Traditionally, fools and clowns have one thing in common. They refuse to play by conventional rules. Clowns and Fools are motivated by enjoyment and the desire to play. They live and play in a realm beyond critical judgement and rules. Paradoxically, clowns and fools are wise enough to value rules in the same way that artists need structure to support their creativity. This gives them an other worldly quality. In the Tarot, the Fool is called the Prince of the Other World.  Clowns use day to day ordinary experiences as the fuel to energise their lives and offer this as a gift others.  
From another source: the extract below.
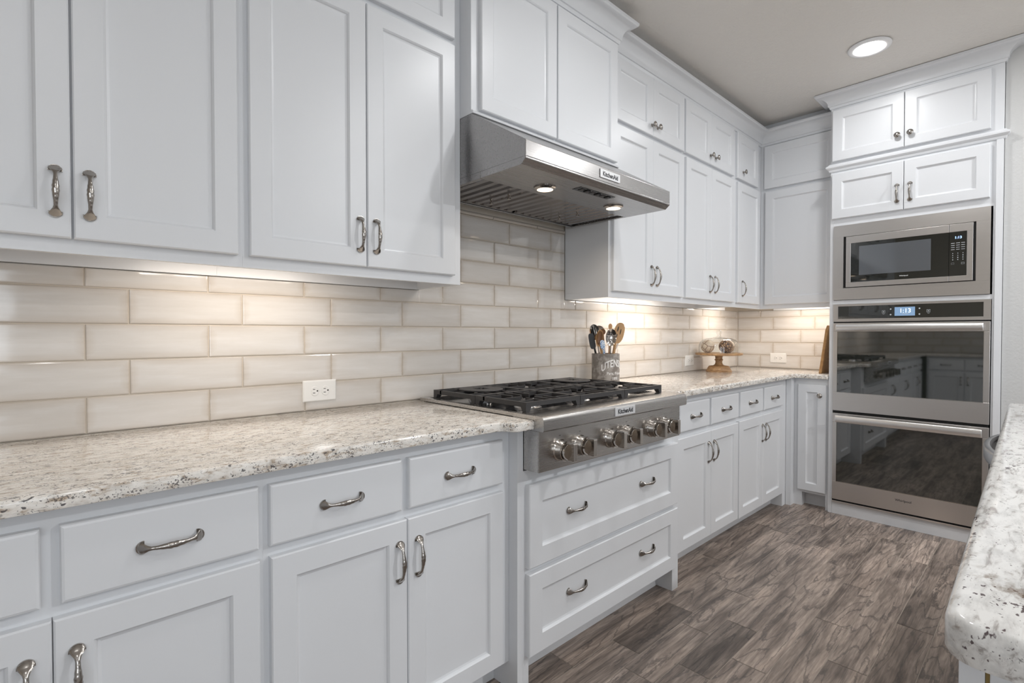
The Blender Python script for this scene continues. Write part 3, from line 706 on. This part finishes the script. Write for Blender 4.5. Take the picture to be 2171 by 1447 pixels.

This online journal is dedicated to my efforts to explore life, the universe and everything through the eyes of the clown, fool and jester. Foolish Times is the ongoing journal of my experiments in the wisdom of the Fool. My aim is to experience the gift of transformation in every area of my life. I also want to rediscover and re tell the stories of the Holy Fool tradition within Christianity and walk in the steps of Jesus Christ, St Francis of Assissi, and other fools [of all religions and none]  who understood that the comic potential of the ordinary is waiting to be revealed in every waking moment.